According to sociologists, vast numbers of people living in cities feel they’re exiles. The shrill bustle of life, the distances involved in commuting, absorption in the job and desire for anonymity, while living in such close quarters with other apartment and condominium dwellers, create a sense of being alien to others. It’s common now to live without a sense of community, separate from the acceptance and the understanding of other people. Rats in laboratories, placed in quarters modeled after human city life, became neurotic and strange. They displayed anger and frustration. They hurt one another and showed little sense of community.
People often look the other way when they pass on the streets. Oftentimes, less than half the registered voters take the trouble to exercise a privilege which was fought for at the cost of many lives throughout history. People rush through yellow lights, not being concerned how those turning left are ever expected to make their turn. Not getting involved, not wanting to be responsible, not lending a helping hand has become the philosophy for millions. Many are afraid to report a crime lest they be hurt by the same viciousness that they are witnessing.
Certainly these characteristics are not true of everyone. However, these behaviors are commonplace in our cities and in increasing numbers in small communities throughout the land. Simply paging through newspapers or watching television yields fresh statistics about the high cost of these antisocial attitudes. These are the attitudes of exiles — those who feel they do not belong, who are not at home here, who feel they cannot make a difference.

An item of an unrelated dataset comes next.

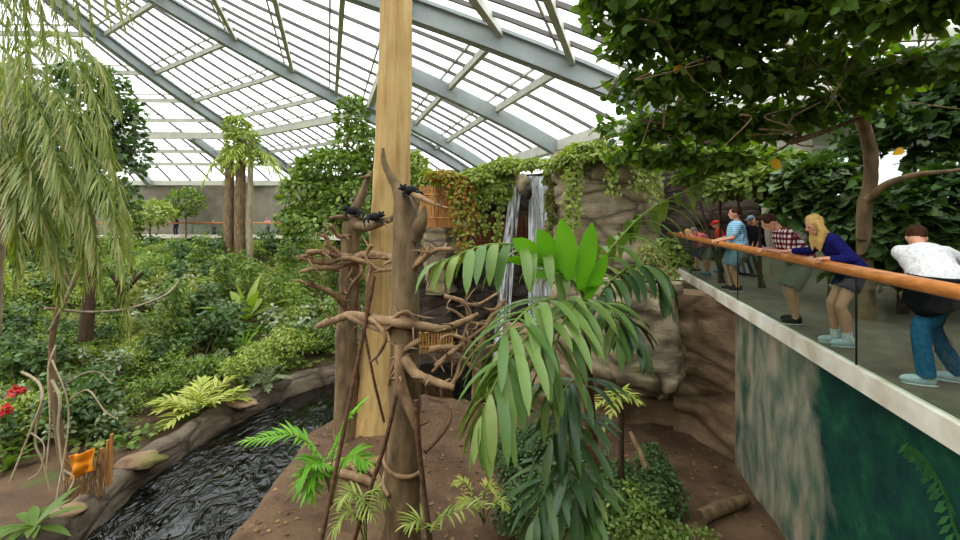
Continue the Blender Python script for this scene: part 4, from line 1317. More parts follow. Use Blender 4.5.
creeper('hanging_creeper', 'bright green creeper trailing over the cliff left of the waterfall', [WB(480, 180, 18, 20, 12), WB(500, 170, 18, 18, 9), WB(470, 200, 17.9, 14, 16), WB(495, 195, 17.9, 14, 18), WB(510, 165, 18.2, 14, 7), WB(508, 188, 18.1, 8, 16)], 3600, 'leaf_light', .2,
        [(484, 195, 235, 17.7, 3), (498, 200, 240, 17.7, 3), (470, 205, 232, 17.7, 3)], 1)
creeper('hanging_creeper', 'rust-tinted creeper hanging beside the bamboo lookout fence', [WB(462, 195, 17.6, 13, 20), WB(452, 182, 17.7, 13, 9), WB(470, 215, 17.5, 9, 18), WB(440, 178, 17.8, 14, 7)], 2200, 'leaf_rust', .2,
        [(462, 210, 262, 17.3, 3), (470, 215, 255, 17.3, 3), (455, 205, 235, 17.3, 3)], 2)
creeper('hanging_creeper', 'light green creeper spilling over the top of the pale cliff', [WB(575, 160, 14.7, 20, 9), WB(605, 158, 14.4, 24, 9), WB(635, 156, 14.4, 24, 10), WB(556, 168, 15.4, 12, 10), WB(590, 150, 14.9, 24, 7), WB(660, 158, 14.6, 14, 12), WB(535, 166, 16.5, 14, 7)], 4200, 'leaf_light', .18,
        [(568, 165, 270, 14.35, 2.5), (577, 165, 225, 14.3, 2.5), (612, 163, 195, 14.1, 4), (640, 163, 190, 14.1, 5), (655, 160, 200, 14.2, 4)], 3)
creeper('hanging_creeper', 'mossy green creeper column down the right edge of the waterfall', [WB(551, 205, 16.9, 5, 18), WB(553, 235, 16.9, 5, 20), WB(550, 182, 17, 6, 10)], 1300, 'leaf_olive', .15, [(549, 190, 262, 16.7, 2)], 4)
creeper('cliff_fern', 'ferny green shrub growing on the ledge of the pale cliff below the gallery end', [WB(652, 258, 11.6, 15, 14), WB(640, 278, 11.2, 12, 12), WB(665, 280, 11.2, 12, 14), WB(655, 296, 10.6, 16, 10)], 1700, 'leaf_olive', .14, (), 5, diamond(.2), 'fern')
creeper('cliff_fern', 'small green shrub rooted beside the end post of the near gallery', [WB(668, 250, 12.8, 10, 12), WB(680, 262, 12.6, 9, 9)], 700, 'leaf_mid', .16, (), 6, None, 'shrub')


def fence(name, label, pts, z0, z1, n, r=.035, mat='bamboo', group=None, cat='fence'):
    t = thing(name, label, cat, [pts[0][0], pts[0][1], z0], group)
    C = np.array(pts, float); seg = np.r_[0, np.cumsum(np.linalg.norm(np.diff(C, axis=0), axis=1))]
    for k in range(n):
        s = seg[-1] * k / (n - 1); x = np.interp(s, seg, C[:, 0]); y = np.interp(s, seg, C[:, 1])
        mb = MB(); tube(mb, [(x, y, z0), (x + rg.normal() * .01, y, (z0 + z1) / 2), (x + rg.normal() * .02, y, z1 + rg.normal() * .04)], r, 7, 2); mb.build('cane', M[mat], t)
    for zz in (z0 + (z1 - z0) * .25, z0 + (z1 - z0) * .8):
        mb = MB(); tube(mb, [(x, y - r, zz) for x, y in C], r * .8, 7, 1); mb.build('cross_cane', M[mat], t)
    return t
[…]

The seeker of higher consciousness begins a new life by ending his or her exile and becoming much more conscious. He becomes more conscious of the vital components of his life. He also becomes very much more aware of other people. Higher consciousness requires an expansion of awareness, requires the joy of “coming home” to a sense of relationship, to a sharing of life with other people. Higher consciousness bestows a universal perspective through which it is not only thrilling to look at the world, but this expanded vision also grants optimism and personal strength.
The Need To Be Conscious
Let’s first look at the word consciousness. It would be good to share the same definitions. These are not specialized definitions but come from a number of modern dictionaries. Consciousness, according to Webster’s New World Dictionary, is:
- the state of being conscious; awareness of one’s own feelings, what is happening around one, etc.

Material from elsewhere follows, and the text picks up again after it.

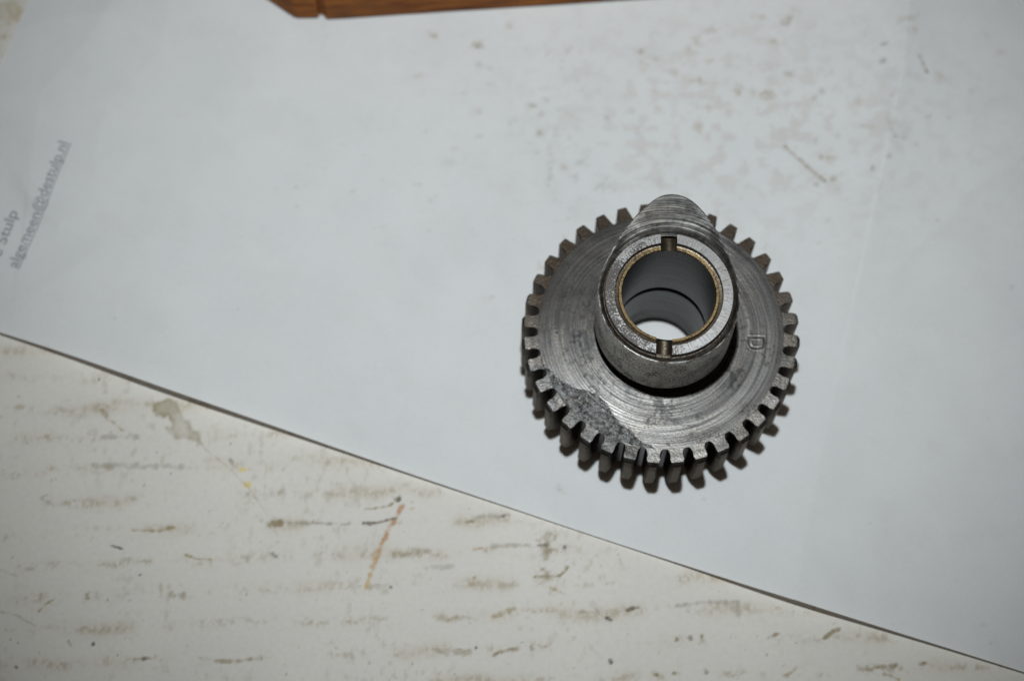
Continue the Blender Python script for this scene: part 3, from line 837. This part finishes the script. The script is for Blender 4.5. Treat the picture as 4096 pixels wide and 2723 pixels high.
# teeth: each a piece of its own on the wheel
lev = [(33.1, 2.3), (33.45, 2.12), (34.2, 1.98), (35.0, 1.80), (35.9, 1.56), (36.75, 1.30), (37.15, 1.06)]
zs = [Z0, Z0 + 0.35, 9.0, 13.0, 17.6, 18.6, 20.5, Z1 - 1.5, Z1 - 0.25, Z1]
trng = random.Random(3)
for i in range(N_T):
    a0 = PH - i * 2 * np.pi / N_T
    wob = trng.uniform(0.94, 1.05)
    up_ = float(sstep(-8, 24, np.array(math.sin(a0) * 37)))       # upper teeth are worn to a point
    low_w = [2.3, 2.02, 1.93, 1.86, 1.76, 1.50, 1.02]
    low_r = [33.1, 33.45, 34.2, 35.0, 36.0, 36.9, 37.75]
    lev_i = []
    for j_, (r_, h_) in enumerate(lev):
        hh = low_w[j_] * (1 - up_) + h_ * up_ * (1 - 0.012 * j_)
        r_ = low_r[j_] * (1 - up_) + r_ * up_
        lev_i.append((r_ + (trng.uniform(-0.14, 0.05) if j_ > 4 else 0), hh * (1 + (wob - 1) * j_ / 6)))
    ring = [(r_, h_) for r_, h_ in lev_i] + [(lev_i[-1][0] + 0.02, 0.0)] + [(r_, -h_) for r_, h_ in lev_i[::-1]]
    V_, F_, C_, P_ = [], [], [], []
    e_r = np.array([math.cos(a0), math.sin(a0)]); e_t = np.array([-math.sin(a0), math.cos(a0)])
    nr_ = len(ring)
    for zz in zs:
        for r_, h_ in ring:
            sh = 0.0
            if zz >= Z1 - 0.3 and abs(h_) < 1.9 and r_ > 35.5:       # bevel at the upper end
                wide = 1.56 * (1 - up_) + 1.12 * up_
                rr_ = min(r_, 36.95 if zz < Z1 else 36.8)
                hh_ = math.copysign(max(abs(h_), wide - (0.0 if zz < Z1 else 0.12)), h_) if h_ else 0.0
                if 35.5 < r_ < 36.5: hh_ = h_
            elif zz in (Z0, Z1):                           # broken corner of the tooth
                cut = 0.26
                rr_ = r_ - cut * sstep(33.4, 36.0, np.array(r_))
                hh_ = h_ - math.copysign(min(abs(h_), cut * float(sstep(33.1, 34, np.array(r_)))), h_) if h_ else 0
            else:
                rr_, hh_ = r_, h_
            base_r = math.sqrt(max(rr_ * rr_ - hh_ * hh_, 1)) if r_ < 33.2 else rr_
            p_ = e_r * base_r + e_t * hh_
            V_.append((p_[0], p_[1], zz))
    for j in range(len(zs) - 1):
        for k_ in range(nr_ - 1):
            A = j * nr_ + k_
            F_.append([A, A + nr_, A + nr_ + 1, A + 1])
    # caps from cross strips
    half = len(lev)
    for j, flip in ((0, False), (len(zs) - 1, True)):
        o_ = j * nr_
        for k_ in range(half - 1):
            q = [o_ + k_, o_ + k_ + 1, o_ + nr_ - 2 - k_, o_ + nr_ - 1 - k_]
            F_.append(q[::-1] if flip else q)
        q = [o_ + half - 1, o_ + half, o_ + half + 1]
        F_.append(q[::-1] if flip else q)
    # split the top strips into a finer patch so that the stains run on over the tooth
    V_ = np.array(V_)
    tc, tp, tz = gear_fields(V_[:, 0], V_[:, 1])
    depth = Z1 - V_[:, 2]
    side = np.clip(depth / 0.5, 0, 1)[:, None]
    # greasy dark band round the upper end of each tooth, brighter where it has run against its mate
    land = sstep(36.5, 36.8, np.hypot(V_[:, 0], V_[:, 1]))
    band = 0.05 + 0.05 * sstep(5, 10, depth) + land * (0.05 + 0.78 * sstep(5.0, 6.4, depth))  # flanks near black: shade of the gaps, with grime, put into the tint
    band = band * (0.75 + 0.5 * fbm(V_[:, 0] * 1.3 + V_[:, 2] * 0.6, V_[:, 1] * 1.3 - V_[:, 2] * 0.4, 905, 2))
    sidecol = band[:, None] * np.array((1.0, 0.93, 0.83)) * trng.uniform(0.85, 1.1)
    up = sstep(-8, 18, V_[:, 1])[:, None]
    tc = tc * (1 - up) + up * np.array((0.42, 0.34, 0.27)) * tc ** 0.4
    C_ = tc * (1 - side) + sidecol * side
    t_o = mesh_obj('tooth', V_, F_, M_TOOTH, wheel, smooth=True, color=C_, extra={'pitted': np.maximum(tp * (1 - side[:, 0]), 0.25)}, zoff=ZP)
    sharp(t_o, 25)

# neck between gear and cam
nv, nf = lathe([(15.2, Z1 - 0.5), (15.2, 30.2)], 144)
neck = mesh_obj('neck', nv, nf, M_OIL, gear, zoff=ZP)

# cam plate
prof_t = np.array([-180, -175, -156, -140, -123, -108, -96, -82, -67, -51, -34, -18, 0, 13, 25.9, 38.3, 49.3, 60.1, 69.4, 73.7, 77.6, 82.3, 87.2, 92.1, 96.7, 103, 115.1, 132.2, 143.7, 158.6, 171, 180])
prof_r = np.array([18.2, 18.1, 17.95, 17.9, 17.9, 17.98, 18.09, 18.15, 18.3, 18.45, 18.6, 18.55, 18.5, 18.5, 18.85, 19.75, 21.0, 23.0, 25.2, 26.3, 27.2, 27.85, 28.05, 27.75, 26.85, 25.05, 22.35, 19.85, 18.9, 18.4, 18.3, 18.2])
NC = 288
ct = np.linspace(-180, 180, NC, endpoint=False)
cr = np.zeros(NC)
for dlt, wgt in ((-3, .15), (-1.5, .2), (0, .3), (1.5, .2), (3, .15)):
    cr += wgt * np.interp(ct + dlt, prof_t, prof_r, period=360)
cth = np.radians(ct)
Z_CB, Z_CT = 29.8, 51.7
nose = sstep(18.4, 23.5, cr)                              # 1 on the lobe, 0 on the base circle


def cam_ring(r_of, z_of):
    return np.stack([r_of * np.cos(cth), r_of * np.sin(cth), z_of * np.ones(NC)], 1)


rings = [cam_ring(cr - 1.4, Z_CB), cam_ring(cr - 0.3, Z_CB), cam_ring(cr, Z_CB + 0.3)]
for zz in (34, 40, 46, 50):
    rings.append(cam_ring(cr, zz))
z_rim = Z_CT - 0.62 * (1 - nose) + 1.15 * nose               # height of the outer edge
rings.append(cam_ring(cr, z_rim - 0.35))
rings.append(cam_ring(cr - 0.12, z_rim - 0.1))
n_wall = len(rings)
wall_v = np.vstack(rings)
wall_f = grid_faces(NC, n_wall, True)
cam_o = mesh_obj('cam_lobe', wall_v, wall_f, M_WALL, gear, zoff=ZP)
sharp(cam_o, 40)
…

- the totality of one’s thoughts, feelings, and impressions; conscious mind.
Let’s also look at the word conscious:
having a feeling or knowledge (of one’s own sensations, feelings, etc., or of external things); aware; cognizant.
- able to feel and think; in the normal waking state.
- aware of oneself as a thinking being; knowing what one is doing and why.
- same as self-consciousness.
- accompanied by an awareness of what one is thinking, feeling, and doing; intentional (e.g., conscious humor).
- known to or felt by oneself (e.g., conscious guilt).
When the word conscious is used in this website, it means being able to feel and think in the normal waking state. It means being aware of ourselves as thinking beings, knowing what we are doing and why. Certainly in being conscious we are aware of what we are thinking, feeling, and doing. Mental illness generally occurs when one enters a habit of not being aware of what one is thinking, feeling, or doing; or when one is not aware of why he or she is doing that particular thing. When you enter a rage you lose most of your control and mental capacity. Your knowledge of what you are doing, and why, is temporarily suspended due to the intensity of your emotional outpouring.
Also, when — from any cause — you are not fully conscious, you become dangerous to yourself and others. History is full of cases where people of diminished consciousness have made tremendous errors. Not all accidents, of course, are caused by neglect, but how many might be avoided if people were simply mentally present? How important it is to be conscious.